Todo dia, às 6h, o despertador de Ronaldo Soares Luiz, 38 anos, anuncia: está na hora de levantar e começar mais um dia cheio de entregas. Rotinas assim fazem parte dos bastidores de aplicativos como Ifood. Hoje em dia, com a popularidade deste tipo de ferramenta, poucas são as pessoas que, ao pedir comida delivery, pensam sobre o trajeto que o pedido faz até chegar em sua residência. Entretanto, assim como Ronaldo, existem centenas de pessoas em Presidente Prudente que esperam uma chamada no aplicativo para conseguir o “ganha-pão”. Com o objetivo de mostrar um pouco do cotidiano destes profissionais, a reportagem contatou três que relataram desde estresses diários até o lado bom de visitar os mais diversos endereços.
Casado há 18 anos, pai de um menino de 10 e de uma menina de 15 anos, Ronaldo não é de Presidente Prudente, e nem sempre foi entregador. Há cinco anos nessa rotina, o autônomo migrou de Rancharia para cá aos 18 anos, com uma moto e um objetivo: conseguir uma oportunidade no mercado de trabalho. Todavia, nem tudo saiu como o esperado. Após um longo período trabalhando durante o dia em uma empresa e de noite entregando pedidos, perdeu o emprego. A partir daí, sua Honda – que usa para trabalhar – se tornou sua principal aliada no sustento da família.
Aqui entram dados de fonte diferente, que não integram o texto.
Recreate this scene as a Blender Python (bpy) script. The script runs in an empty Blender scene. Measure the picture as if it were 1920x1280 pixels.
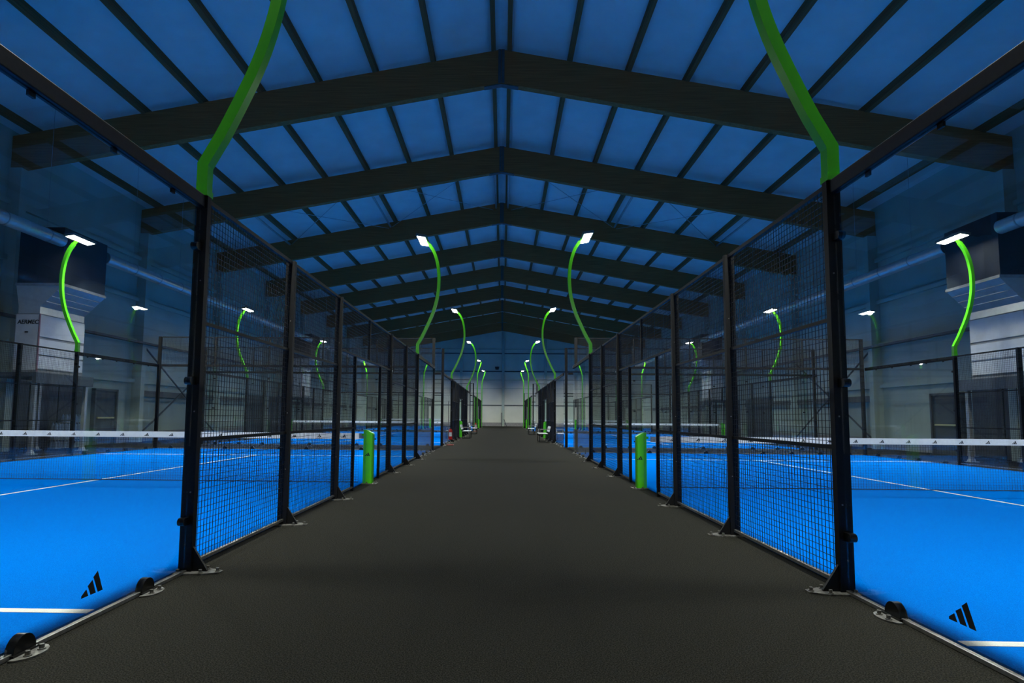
import bpy, math, random
from mathutils import Vector, Matrix
random.seed(4)
S = bpy.context.scene
COL = S.collection

# ------------------------------------------------------------------ camera, world, exposure
F_PX, CX, CY = 1094.167, 922.749, 696.12
PITCH, YAW, ROLL, CAM_H = 0.07681, -0.01862, 0.00808, 1.22975
fw = Vector((math.sin(YAW) * math.cos(PITCH), math.cos(YAW) * math.cos(PITCH), math.sin(PITCH)))
rt0 = Vector((math.cos(YAW), -math.sin(YAW), 0))
up0 = rt0.cross(fw)
rt = math.cos(ROLL) * rt0 + math.sin(ROLL) * up0
up = -math.sin(ROLL) * rt0 + math.cos(ROLL) * up0
cam_d = bpy.data.cameras.new('camera')
cam_d.sensor_width = 36
cam_d.lens = 36 * F_PX / 1920
cam_d.shift_x = (960 - CX) / 1920
cam_d.shift_y = (CY - 640) / 1920
cam_d.clip_start, cam_d.clip_end = 0.05, 300
cam = bpy.data.objects.new('camera', cam_d)
cam.matrix_world = Matrix(((rt.x, up.x, -fw.x, 0), (rt.y, up.y, -fw.y, 0), (rt.z, up.z, -fw.z, CAM_H), (0, 0, 0, 1)))
COL.objects.link(cam)
S.camera = cam

world = bpy.data.worlds.new('world'); S.world = world
world.use_nodes = True
world.node_tree.nodes['Background'].inputs[0].default_value = (0.02, 0.04, 0.08, 1)
world.node_tree.nodes['Background'].inputs[1].default_value = 0.2

S.view_settings.view_transform = 'Standard'
S.view_settings.look = 'None'
S.view_settings.gamma = 1
S.view_settings.use_curve_mapping = False
S.view_settings.exposure = 0.0
LENS = 48.0           # glow of the floodlight lenses
LAMP_W = 174.0        # watts of each of the three modules in a floodlight head
SPREAD = 102.0        # beam angle of a module, degrees
FAN = 36.0            # the outer modules are turned this far apart

S.cycles.max_bounces = 5
S.cycles.diffuse_bounces = 2
S.cycles.glossy_bounces = 3
S.cycles.transparent_max_bounces = 36
S.cycles.caustics_reflective = False
S.cycles.caustics_refractive = False

# ------------------------------------------------------------------ measures
LX, RX = -2.457, 2.448           # fences along the corridor
LOX, ROX = -12.35, 12.50         # fences by the outer walls
NET = {'L': [10.61, 33.9, 59.0], 'R': [10.30, 33.5, 59.0]}
END_Y = 74.0
FRONT_Y = -5.0
WX = 16.0                        # inner faces of the long walls
RIDGE_X = -0.116
SLOPE = 0.1823
Z_BEAM = 11.95                   # beam underside at the ridge
BEAM_H = 1.13
BEAMS = [18.05 + 6.8 * k for k in range(-3, 9)]
def zroof(x): return Z_BEAM + BEAM_H + 0.2 - SLOPE * abs(x - RIDGE_X)

# ------------------------------------------------------------------ materials
def mat(name, col, rough=0.5, metal=0.0, spec=0.5):
    m = bpy.data.materials.new(name); m.use_nodes = True
    b = m.node_tree.nodes['Principled BSDF']
    b.inputs['Base Color'].default_value = (*col, 1)
    b.inputs['Roughness'].default_value = rough
    b.inputs['Metallic'].default_value = metal
    b.inputs['Specular IOR Level'].default_value = spec
    return m
def noisy(name, c0, c1, scale, rough=0.8, bump=0.0, spec=0.3, stretch=(1, 1, 1), detail=3.0, metal=0.0, lo=0.35, hi=0.65, bscale=None):
    m = mat(name, c0, rough, metal, spec)
    nt = m.node_tree; N = nt.nodes; Lk = nt.links
    b = N['Principled BSDF']
    tc = N.new('ShaderNodeTexCoord'); mp = N.new('ShaderNodeMapping')
    mp.inputs['Scale'].default_value = stretch
    Lk.new(tc.outputs['Object'], mp.inputs['Vector'])
    nz = N.new('ShaderNodeTexNoise'); nz.inputs['Scale'].default_value = scale; nz.inputs['Detail'].default_value = detail
    Lk.new(mp.outputs[0], nz.inputs['Vector'])
    cr = N.new('ShaderNodeValToRGB')
    cr.color_ramp.elements[0].position = lo; cr.color_ramp.elements[0].color = (*c0, 1)
    cr.color_ramp.elements[1].position = hi; cr.color_ramp.elements[1].color = (*c1, 1)
    Lk.new(nz.outputs['Fac'], cr.inputs[0]); Lk.new(cr.outputs[0], b.inputs['Base Color'])
    if bump:
        bp = N.new('ShaderNodeBump'); bp.inputs['Strength'].default_value = bump; bp.inputs['Distance'].default_value = 0.01
        Lk.new(nz.outputs['Fac'], bp.inputs['Height']); Lk.new(bp.outputs[0], b.inputs['Normal'])
    return m
def glass_mat():
    m = bpy.data.materials.new('clear_glass'); m.use_nodes = True
    nt = m.node_tree; N = nt.nodes; Lk = nt.links
    N.clear()
    out = N.new('ShaderNodeOutputMaterial')
    tr = N.new('ShaderNodeBsdfTransparent'); tr.inputs[0].default_value = (0.965, 0.985, 0.98, 1)
    gl = N.new('ShaderNodeBsdfGlossy'); gl.inputs['Roughness'].default_value = 0.0; gl.inputs['Color'].default_value = (1, 1, 1, 1)
    lw = N.new('ShaderNodeLayerWeight'); lw.inputs['Blend'].default_value = 0.5
    pw = N.new('ShaderNodeMath'); pw.operation = 'POWER'; pw.inputs[1].default_value = 5
    ma = N.new('ShaderNodeMath'); ma.operation = 'MULTIPLY_ADD'; ma.inputs[1].default_value = 0.96; ma.inputs[2].default_value = 0.04
    mx = N.new('ShaderNodeMixShader')
    Lk.new(lw.outputs['Facing'], pw.inputs[0]); Lk.new(pw.outputs[0], ma.inputs[0]); Lk.new(ma.outputs[0], mx.inputs[0])
    Lk.new(tr.outputs[0], mx.inputs[1]); Lk.new(gl.outputs[0], mx.inputs[2]); Lk.new(mx.outputs[0], out.inputs[0])
    return m
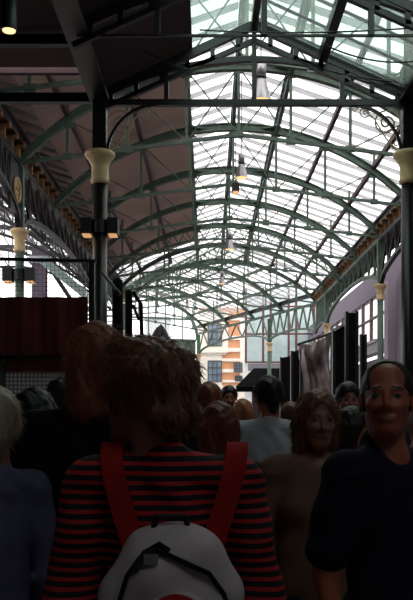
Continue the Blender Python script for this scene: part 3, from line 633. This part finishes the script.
# ------------------------------------------------------------------ people
def lerp(a, b, t): return a+(b-a)*t
class SDF:
    def __init__(s): s.p = []
    def cone(s, a, b, ra, rb, k=.03): s.p.append(('c', np.array(a, float), np.array(b, float), ra, rb, k)); return s
    def ell(s, c, r, k=.03, R=None, sub=False): s.p.append(('e', np.array(c, float), np.array(r, float), R, sub, k)); return s
    def cut(s, n, d): s.p.append(('p', np.array(n, float), d)); return s      # keeps the side where n.x < d
def surface(sdf, xs, ys, zs, wob=None):
    X, Y, Z = np.meshgrid(xs, ys, zs, indexing='ij'); Fv = np.full(X.shape, .3)
    M = .09
    for p in sdf.p:
        if p[0] == 'p':
            g = X*p[1][0]+Y*p[1][1]+Z*p[1][2]-p[2]; Fv = np.maximum(Fv, g); continue
        if p[0] == 'c': lo = np.minimum(p[1]-p[3], p[2]-p[4])-M; hi = np.maximum(p[1]+p[3], p[2]+p[4])+M
        else: mr = p[2].max() if p[3] is not None else p[2]; lo = p[1]-mr-M; hi = p[1]+mr+M
        sl = tuple(slice(max(0, np.searchsorted(a, l)), np.searchsorted(a, h)) for a, l, h in zip((xs, ys, zs), lo, hi))
        x, y, z = X[sl], Y[sl], Z[sl]
        if x.size == 0: continue
        if p[0] == 'c':
            ab = p[2]-p[1]; L2 = max(1e-9, ab@ab); t = np.clip(((x-p[1][0])*ab[0]+(y-p[1][1])*ab[1]+(z-p[1][2])*ab[2])/L2, 0, 1)
            d = np.sqrt((x-p[1][0]-t*ab[0])**2+(y-p[1][1]-t*ab[1])**2+(z-p[1][2]-t*ab[2])**2)-(p[3]+(p[4]-p[3])*t); k = p[5]; sub = False
        else:
            dx, dy, dz = x-p[1][0], y-p[1][1], z-p[1][2]
            if p[3] is not None:
                R = p[3]; dx, dy, dz = R[0,0]*dx+R[1,0]*dy+R[2,0]*dz, R[0,1]*dx+R[1,1]*dy+R[2,1]*dz, R[0,2]*dx+R[1,2]*dy+R[2,2]*dz
            r = p[2]; k0 = np.sqrt((dx/r[0])**2+(dy/r[1])**2+(dz/r[2])**2); k1 = np.sqrt((dx/r[0]**2)**2+(dy/r[1]**2)**2+(dz/r[2]**2)**2)+1e-9
            d = k0*(k0-1)/k1; k = p[5]; sub = p[4]
        f = Fv[sl]
        if sub:
            h = np.clip(.5-.5*(f+d)/k, 0, 1); Fv[sl] = f*(1-h)+(-d)*h+k*h*(1-h)
        else:
            h = np.clip(.5+.5*(f-d)/k, 0, 1); Fv[sl] = f*(1-h)+d*h-k*h*(1-h)
    if wob is not None: Fv = Fv+wob(X, Y, Z)
    return nets(Fv, xs, ys, zs)
def nets(Fv, xs, ys, zs):
    ins = Fv < 0; nx, ny, nz = Fv.shape
    S = [xs, ys, zs]; acc = np.zeros((nx-1, ny-1, nz-1, 3)); cnt = np.zeros((nx-1, ny-1, nz-1))
    G = np.meshgrid(xs, ys, zs, indexing='ij')
    quads = []
    idx = None; cross = []
    for ax in range(3):
        sa = [slice(None)]*3; sb = [slice(None)]*3; sa[ax] = slice(0, -1); sb[ax] = slice(1, None); sa = tuple(sa); sb = tuple(sb)
        fa, fb = Fv[sa], Fv[sb]; cr = (fa < 0) != (fb < 0); w_ = np.argwhere(cr)
        t = (fa[cr]/(fa[cr]-fb[cr])); pts = np.stack([G[q][sa][cr] for q in range(3)], -1); pts[:, ax] += t*(G[ax][sb][cr]-G[ax][sa][cr])
        o = [q for q in range(3) if q != ax]
        for da in (0, 1):
            for db in (0, 1):
                c = w_.copy(); c[:, o[0]] -= da; c[:, o[1]] -= db
                ok = (c >= 0).all(1) & (c[:, 0] < nx-1) & (c[:, 1] < ny-1) & (c[:, 2] < nz-1)
                np.add.at(acc, tuple(c[ok].T), pts[ok]); np.add.at(cnt, tuple(c[ok].T), 1)
        cross.append((ax, o, w_, fa[cr] < 0))
    m = cnt > 0; idx = -np.ones(cnt.shape, int); idx[m] = np.arange(m.sum()); V = acc[m]/cnt[m][:, None]
    for ax, o, w_, inside in cross:
        ok = (w_[:, o[0]] > 0) & (w_[:, o[1]] > 0) & (w_[:, o[0]] < [nx, ny, nz][o[0]]-1) & (w_[:, o[1]] < [nx, ny, nz][o[1]]-1)
        w2 = w_[ok]; ins2 = inside[ok]
        def g(da, db): c = w2.copy(); c[:, o[0]] -= da; c[:, o[1]] -= db; return idx[tuple(c.T)]
        q = np.stack([g(0, 0), g(1, 0), g(1, 1), g(0, 1)], -1)
        flip = ins2 if ax != 1 else ~ins2
        q[~flip] = q[~flip][:, ::-1]; quads.append(q)
    Q = np.concatenate(quads); return V, Q
def sdf_obj(name, sdf, grid, mats, parent, wob=None, mi=None):
    V, Q = surface(sdf, *grid, wob=wob); me = bpy.data.meshes.new(name)
    me.from_pydata(V.tolist(), [], Q.tolist())
    for m_ in mats if isinstance(mats, (list, tuple)) else [mats]: me.materials.append(m_)
    if mi is not None:
        c = V[Q].mean(1); me.polygons.foreach_set('material_index', mi(c).astype(np.int32))
    me.shade_smooth(); me.update()
    o = bpy.data.objects.new(name, me); COL.objects.link(o)
    if parent is not None: o.parent = parent
    return o
def ax(lo, hi, fl, fh, fine, coarse):
    a = list(np.arange(lo, fl, coarse)); b = list(np.arange(fl, fh, fine)); c = list(np.arange(fh, hi+coarse, coarse)); return np.array(a+b+c)
def rotm(yaw, pitch=0, roll=0): return np.array((Matrix.Rotation(yaw, 3, 'Z') @ Matrix.Rotation(-pitch, 3, 'X') @ Matrix.Rotation(roll, 3, 'Y')))
SKIN = mat('skin', (176, 116, 96), .55, var=.06, scale=30)
SKIN_RED = mat('ruddy_skin', (190, 100, 80), .5, var=.08, scale=30)
LIPS = mat('lips', (150, 86, 74), .5); EYEW = mat('eye_white', (120, 104, 98), .7); IRIS = mat('iris', (44, 32, 30), .6)
def hairmat(n, rgb): return mat(n, rgb, .5, var=.35, scale=40, stretch=(1, 1, .15))
BROWNH = hairmat('brown_hair', (128, 76, 56)); DARKH = hairmat('dark_brown_hair', (44, 28, 26)); AUBURN = hairmat('auburn_hair', (118, 54, 40)); GREYH = hairmat('grey_fair_hair', (176, 150, 136)); GINGER = hairmat('sandy_hair', (198, 122, 82)); BLACKH = hairmat('black_hair', (20, 15, 17))
REDBR = hairmat('reddish_brown_hair', (146, 78, 56))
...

No entanto, o que antes era uma boa opção, aos poucos, vem se tornando cansativo e instável. “É muito gasto com manutenção de moto, combustível, cada troca de óleo [realizada a cada 15 dias] são R$ 25. Isso, na ponta do lápis, se torna inviável”, expõe.
Justamente por isso Ronaldo não se prende ao dizer que está em busca de uma nova profissão. Distribuindo currículos, o motociclista espera conseguir algo até o ano que vem. “Minha família incentiva a troca de emprego, porque hoje, por exemplo, vivemos mais da renda da minha esposa do que da minha”, explica.
Já o colega de profissão, Bruno Barbosa da Silva, 29 anos, não idealiza abandonar as entregas. Trabalhando em dois períodos, de dia em um restaurante e de noite em uma pizzaria, e morando com a mãe, o entregador – que antes trabalhava como vendedor - encontrou na profissão uma alternativa para ajudar nas compras de casa. “Apesar de ser uma profissão com um dia a dia estressante, devido ao trânsito, tem coisas boas, pois estamos sempre em movimento, fiz muitos amigos nesse tempo”, relata. O motivo da preferência pela profissão se dá por classificar mais prós do que contras. “É claro que eu gostaria de ter carteira assinada, principalmente para ter estabilidade, mas, no momento, estou conseguindo levar”, relata.
Sobre trabalhar de noite, Bruno conta que a única insatisfação é a falta de tempo para estar com a mãe. “Só tenho domingos para passar com a família e amigos, é cansativo nesse sentido, mas é necessário, preciso trabalhar”, ressalta.
Voz da experiência
De todos os entrevistados, Carlos Augusto Mendes da Silva é o que mais tem vivência com entregas. Nascido e criado em Prudente, dos 39 anos de idade, 12 foram levando pedidos nas casas dos prudentinos. Técnico em mecânica, Carlos não se queixa dos gastos com a moto que usa para trabalhar, já que ele mesmo realiza a manutenção. Todavia, acredita que a profissão é desvalorizada em alguns locais, pois “pagam uma diária que não vale a pena para ninguém”.
Com isso, frisa a necessidade de desenvolver um sindicato para a classe de trabalhadores que dependem de motos para se locomover. “Somos uma classe que sempre sai prejudicada, não temos alguém que lute pelos nossos direitos, e somos muitos, precisamos de uma voz”, enfatiza. Ele diz isso com base nos seus anos de estrada que, conforme expõe, foram “regados de estresse com o menosprezo social”. “O estresse é diário com o trânsito e com a falta de respeito dos motoristas que utilizam as vias”, ressalva.
No mais, sobre a constante relação com pessoas, Carlos não tem do que reclamar. Hoje, além de entregador de marmitex, trabalha entregando peças em cidades da região, e, conforme ele, criou laços de amizade com os clientes. “Quase sempre são as mesmas pessoas, vez ou outra são outras, vira meio que uma rotina, a pessoa já te conhece e você conhece a pessoa, coisa de amigos mesmo”, conta.